At a cold, economically "rational" level, the Government’s policy makes sense, because the incentives are aimed at the power generators. Evidence on household behaviour suggests that households do not respond strongly to energy price changes with changes in consumption. (In economists’ terms, the elasticity of demand is low.)
But that analysis ignores what we know about motivation, because people are more likely to accept policy changes, even those which impose some burden, if they can feel involved. (Those economic sceptics who are open to argument will find the work of George Akerlof and Rachel Kranton.)
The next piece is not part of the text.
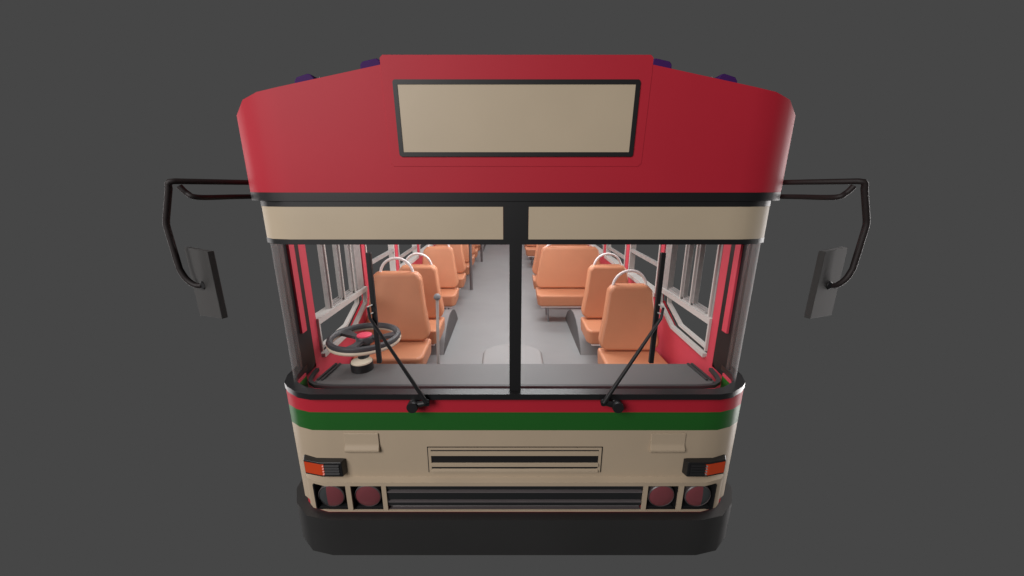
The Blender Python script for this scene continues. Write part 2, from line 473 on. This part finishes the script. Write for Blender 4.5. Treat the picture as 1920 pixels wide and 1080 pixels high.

There are ways in which households can become involved, rather than simply grudgingly paying their bills with their "compensation" money. For example, it isn’t very expensive to replace our remaining incandescent light bulbs and to install door and window sealing strips. Those with access to finance can replace old appliances, or invest in solar energy (which, in many areas, provides good returns even without feed-in tariffs). Just last Saturday, on Geraldine Doogue’s Saturday Extra program, Nigel Morris of Solar Business Services described many practical measures people could take to reduce their electricity bills.
These actions, in themselves, won’t save the planet. Even those with small returns count, however, because through them people become personally involved. They’re akin to the way in Britain, between 1939 and 1945, people donated aluminium utensils as contributions to the war effort. Those pots and pans may not have made many Spitfires, but they certainly got people on side and engaged with the urgency of the task at hand.
It’s not too late for the Government to change its message — even to champion Australia’s initiatives as an early mover on the world stage, as we have done over the years in issues as diverse as female suffrage and cigarette packaging. The challenge for the Government, as it is for the Q and A questioners, is to break from the "what’s in it for me?" framing of public policy.